Other Transactions authorities are flexible contracts that permit the government to experiment with different business approaches and arrangements in effort to improve the delivery of the fruits from federal R&D activities. They are intended to be used by smart interdisciplinary teams, equipped with business acumen, creativity, and critical thinking skills to deliver solutions to challenges and normative problems facing the DoD and more broadly.

When it comes to federal acquisition the government created the game, makes the rules, controls the board, and most of the players. The government exercises complete control. This has resulted by-and-large in a system by and for insiders. It has partitioned itself off. There are “kept” contractors who cannot compete commercially due to all the additional regulatory overhead, and highly innovative commercial companies that are functionally locked out. The divide, think wall, that favors the few while excluding the many, is known as Federal Acquisition Regulations and other federal government specific rules. The “kept contractors” welcome every new rule and regulation, it is at the core of their business model. They’ll just hire more people to deal with the new regulation and charge it to the taxpayer. This eliminates competition and increases timelines – cha-ching!  Another feature of the system is that it is so irrational, arcane, and esoteric that legions of high-priced go-betweens and consultants, familiar with the inner workings, are employed to decipher and translate to those outside the system. There are powerful unaccountable interests and forces maintaining the status quo, while there are ostensibly no incentives or support to do anything else.  Leadership, education, and experiential learning is needed, but these have been tepid at best.

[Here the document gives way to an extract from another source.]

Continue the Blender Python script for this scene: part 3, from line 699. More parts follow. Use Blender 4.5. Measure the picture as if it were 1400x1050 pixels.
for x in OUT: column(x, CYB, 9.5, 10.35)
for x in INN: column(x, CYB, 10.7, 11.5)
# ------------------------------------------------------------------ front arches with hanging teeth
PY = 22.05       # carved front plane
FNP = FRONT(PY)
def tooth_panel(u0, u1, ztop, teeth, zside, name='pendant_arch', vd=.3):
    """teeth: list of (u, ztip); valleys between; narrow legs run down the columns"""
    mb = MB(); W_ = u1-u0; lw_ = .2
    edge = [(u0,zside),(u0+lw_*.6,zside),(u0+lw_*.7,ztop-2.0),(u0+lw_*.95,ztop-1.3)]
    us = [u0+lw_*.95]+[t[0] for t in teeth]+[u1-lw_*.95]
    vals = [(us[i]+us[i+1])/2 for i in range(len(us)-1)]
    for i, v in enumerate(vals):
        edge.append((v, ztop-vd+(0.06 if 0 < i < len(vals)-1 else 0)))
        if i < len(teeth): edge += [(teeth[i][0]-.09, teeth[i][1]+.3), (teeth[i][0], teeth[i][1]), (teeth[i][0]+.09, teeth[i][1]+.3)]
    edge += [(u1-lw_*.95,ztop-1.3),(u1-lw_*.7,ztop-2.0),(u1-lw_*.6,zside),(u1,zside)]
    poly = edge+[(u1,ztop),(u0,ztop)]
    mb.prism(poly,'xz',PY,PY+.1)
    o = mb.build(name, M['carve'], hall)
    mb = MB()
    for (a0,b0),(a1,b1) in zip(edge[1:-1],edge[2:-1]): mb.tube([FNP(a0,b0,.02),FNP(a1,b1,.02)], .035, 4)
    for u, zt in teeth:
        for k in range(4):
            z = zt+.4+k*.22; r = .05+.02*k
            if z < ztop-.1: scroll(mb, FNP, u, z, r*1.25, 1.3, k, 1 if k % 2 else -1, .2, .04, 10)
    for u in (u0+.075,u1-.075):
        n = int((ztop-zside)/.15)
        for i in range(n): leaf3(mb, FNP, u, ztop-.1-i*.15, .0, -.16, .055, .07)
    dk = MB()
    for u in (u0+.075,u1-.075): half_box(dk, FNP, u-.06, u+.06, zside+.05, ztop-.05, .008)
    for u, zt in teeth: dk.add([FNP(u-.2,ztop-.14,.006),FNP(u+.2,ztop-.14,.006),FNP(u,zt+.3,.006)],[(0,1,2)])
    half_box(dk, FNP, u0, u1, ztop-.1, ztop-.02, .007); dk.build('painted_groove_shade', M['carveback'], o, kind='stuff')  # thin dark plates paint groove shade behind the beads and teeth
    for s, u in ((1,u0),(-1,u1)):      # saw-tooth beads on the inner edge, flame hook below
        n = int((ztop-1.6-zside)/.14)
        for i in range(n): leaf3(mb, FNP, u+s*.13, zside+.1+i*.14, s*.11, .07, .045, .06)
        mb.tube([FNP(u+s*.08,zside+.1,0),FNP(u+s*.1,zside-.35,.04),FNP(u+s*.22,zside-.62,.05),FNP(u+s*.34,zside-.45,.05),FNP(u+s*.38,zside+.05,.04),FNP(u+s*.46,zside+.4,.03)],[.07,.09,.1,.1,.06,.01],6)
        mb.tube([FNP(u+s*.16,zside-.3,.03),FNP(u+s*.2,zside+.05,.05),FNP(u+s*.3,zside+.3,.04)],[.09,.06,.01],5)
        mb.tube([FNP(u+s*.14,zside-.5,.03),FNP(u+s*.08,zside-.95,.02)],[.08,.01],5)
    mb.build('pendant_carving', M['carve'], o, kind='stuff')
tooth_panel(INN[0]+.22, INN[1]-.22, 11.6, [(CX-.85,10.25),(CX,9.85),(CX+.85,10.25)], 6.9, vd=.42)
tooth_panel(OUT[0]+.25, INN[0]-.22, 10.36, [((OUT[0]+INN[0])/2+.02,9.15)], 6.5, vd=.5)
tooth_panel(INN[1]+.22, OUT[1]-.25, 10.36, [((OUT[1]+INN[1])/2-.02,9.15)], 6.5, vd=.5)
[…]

The question isn’t can we do better in the quest of equipping the warfighter in a reasonable timely manner -or- should we reduce wasted time, money, and talent -or- should the government play well with others -or- is national security more important than special interests?  The real question is why must the warfighter and Nation sacrifice so much for those unwilling to take responsibility or be accountable?  Lest we forget, “with great power comes great responsibility.”